This year’s operation, dubbed a crackdown on “Christmas parking”, refers to the prolonged parking of foreign heavy goods vehicles during the festive period, allowing drivers to return home. This is considered a sign of irregular cabotage. On Christmas Eve 2025, the Belgian transport union Ubt-Fgtb asked the country’s enforcement authorities to carry out a series of targeted inspections on trucks registered mainly in Central and Eastern Europe left parked in car parks and industrial areas across Belgium. Checks focused in particular on the port of Ghent and near customers’ premises, where during the holidays dozens of trucks accumulate while drivers return to their home countries by car, minibus or plane.
Ubt-Fgtb president Frank Moreels welcomed the launch of the inspections, stressing in a statement that the operation confirms the presence of foreign companies operating permanently in Belgium without applying the minimum wages and social conditions required by national and European legislation. According to the union, this practice creates unfair competition to the detriment of Belgian hauliers and companies that comply with the rules on the posting of workers.

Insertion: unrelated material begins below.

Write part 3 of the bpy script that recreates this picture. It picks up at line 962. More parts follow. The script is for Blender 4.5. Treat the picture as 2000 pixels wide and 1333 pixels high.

The inspections were launched under the coordination of the federal minister for the fight against social fraud, Rob Beenders. Labour inspectors recorded the number plates of parked vehicles and then cross-checked the data with automatic number plate recognition systems, the ANPR cameras, to verify the duration and continuity of the trucks’ presence on Belgian territory, an element incompatible with mere transit activity.
Authorities announced around ten operations in December. In addition to document checks, drones were used to locate trucks left in parking areas, while thermal cameras were employed to ascertain whether the driver was present inside the vehicle. According to Tom Peeters, deputy federal secretary of Ubt-Fgtb, this approach is considered essential both for protecting drivers and for defending transport companies that operate in compliance with social legislation.
The union argues that the mass abandonment of foreign-registered trucks shows that many drivers do not actually work in the country where they hold an employment contract, but carry out most of their activity in Belgium and neighbouring states. In such cases, according to Ubt-Fgtb, European rules on posting are not applied, despite requiring pay and working conditions to be aligned with the country where the activity is effectively performed. The obligation to consider the return journey to Belgium as working time, subject to driving and rest time rules, is also recalled.
The 2025 Christmas operation forms part of a broader strategy to combat social fraud in road transport. Past checks in the ports of Zeebrugge and Ghent had already highlighted the scale of the phenomenon, with numerous infringements relating to extended weekly rest taken in the cab, non-compliance with posting rules and drivers’ working conditions. This year’s actions aim to replicate that inspection model at a time when the concentration of vehicles makes checks easier to carry out.
Alongside transport companies, Ubt-Fgtb is now calling for the direct involvement of Belgian clients. According to the union, major economic players view transport purely as a cost to be squeezed, often through long subcontracting chains that obscure responsibilities. The demand is to introduce joint liability for clients with regard to irregularities along the logistics chain and to limit the use of subcontracting, in order to restore fair competitive conditions in the market.